August 2nd, 2007

Airlines Losing Their Battle for User Fees

Yesterday, in a bipartisan show of support against user fees, the four top members of the House Transportation and Aviation Subcommittees went before the Ways and Means Committee on the subject. It was in an effort to urge the tax-writing Ways and Means committee to modify aviation excise taxes instead and abandon the concept of user fees altogether.

Undeniably the airlines, represented through the ATA, were not happy with this latest blow. It would allow for a slight increase in taxes on General Aviation but abandon the idea of a user fee system, something the airlines had been pushing for all along.

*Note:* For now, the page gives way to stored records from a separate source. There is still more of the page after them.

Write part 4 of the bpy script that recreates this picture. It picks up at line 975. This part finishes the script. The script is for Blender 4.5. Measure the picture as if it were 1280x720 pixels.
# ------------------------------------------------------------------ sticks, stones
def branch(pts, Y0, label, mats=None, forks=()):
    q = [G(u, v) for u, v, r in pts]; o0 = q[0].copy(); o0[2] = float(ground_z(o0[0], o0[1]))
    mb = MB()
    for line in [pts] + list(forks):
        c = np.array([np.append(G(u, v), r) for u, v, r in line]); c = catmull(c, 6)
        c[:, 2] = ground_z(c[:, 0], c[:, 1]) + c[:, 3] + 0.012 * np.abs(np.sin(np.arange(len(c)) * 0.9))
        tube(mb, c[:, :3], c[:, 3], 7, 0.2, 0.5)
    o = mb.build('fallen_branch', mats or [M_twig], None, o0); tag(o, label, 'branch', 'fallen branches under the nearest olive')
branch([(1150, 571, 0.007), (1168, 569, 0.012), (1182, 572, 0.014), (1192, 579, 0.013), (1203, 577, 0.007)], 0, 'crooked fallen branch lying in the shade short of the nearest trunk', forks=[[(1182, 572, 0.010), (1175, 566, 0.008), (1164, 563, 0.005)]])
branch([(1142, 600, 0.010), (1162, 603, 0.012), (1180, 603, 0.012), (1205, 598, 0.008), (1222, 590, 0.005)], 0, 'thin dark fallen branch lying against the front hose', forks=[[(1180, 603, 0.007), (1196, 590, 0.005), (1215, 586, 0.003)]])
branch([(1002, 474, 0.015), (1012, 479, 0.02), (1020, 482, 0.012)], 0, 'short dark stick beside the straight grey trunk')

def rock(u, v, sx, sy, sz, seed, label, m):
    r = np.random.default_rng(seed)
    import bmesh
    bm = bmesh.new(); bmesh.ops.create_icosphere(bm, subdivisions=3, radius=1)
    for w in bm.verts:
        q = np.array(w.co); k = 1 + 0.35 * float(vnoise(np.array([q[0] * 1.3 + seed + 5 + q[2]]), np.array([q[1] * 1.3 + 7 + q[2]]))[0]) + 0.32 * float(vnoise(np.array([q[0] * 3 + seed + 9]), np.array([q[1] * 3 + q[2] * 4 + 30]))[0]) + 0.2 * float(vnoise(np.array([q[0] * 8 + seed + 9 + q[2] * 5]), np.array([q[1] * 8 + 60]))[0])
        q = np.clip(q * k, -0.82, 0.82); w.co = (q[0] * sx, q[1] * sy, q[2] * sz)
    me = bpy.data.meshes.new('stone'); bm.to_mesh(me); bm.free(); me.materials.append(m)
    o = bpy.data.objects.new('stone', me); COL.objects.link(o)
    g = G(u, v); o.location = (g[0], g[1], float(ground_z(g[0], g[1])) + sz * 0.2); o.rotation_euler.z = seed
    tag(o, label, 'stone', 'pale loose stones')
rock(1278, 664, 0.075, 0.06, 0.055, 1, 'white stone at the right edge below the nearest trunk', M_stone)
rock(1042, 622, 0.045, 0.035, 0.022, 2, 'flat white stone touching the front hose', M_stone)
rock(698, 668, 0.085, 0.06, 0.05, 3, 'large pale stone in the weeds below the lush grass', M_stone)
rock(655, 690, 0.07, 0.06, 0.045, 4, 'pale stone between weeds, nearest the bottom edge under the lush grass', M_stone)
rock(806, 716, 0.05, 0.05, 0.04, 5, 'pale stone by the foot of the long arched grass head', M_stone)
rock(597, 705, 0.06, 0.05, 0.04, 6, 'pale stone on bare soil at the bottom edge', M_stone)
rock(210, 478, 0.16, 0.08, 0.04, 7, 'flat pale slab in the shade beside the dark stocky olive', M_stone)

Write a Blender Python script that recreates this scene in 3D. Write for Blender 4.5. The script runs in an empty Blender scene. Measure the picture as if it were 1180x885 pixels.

Most notably several airlines had even published articles in their in flight magazines which took a deceptively warm tone towards billing General Aviation for each FAA service it utilized.

Imposing user fees on General Aviation would have all but killed it off completely. As a direct result, it would have temporarily lowered the costs the airlines pay towards funding the FAA, which had been facing a budget shortfall for sometime.

All of this raises some interesting points. If the airlines get their way with user fees (unlikely now), and General Aviation suffered their malicious after-effects, the birth rate of new commercial pilots then would have also suffered. With the present and projected shortfall in professional pilots nationwide, the airlines would be effectively shooting themselves in the foot. Oops number one. And had GA suffered under the effects of user fees to the point that itself had been effectively killed off altogether, that new and exciting source of FAA funding for the airlines would have also been killed off, along with those associated taxes already in place. Oops numbers two and three.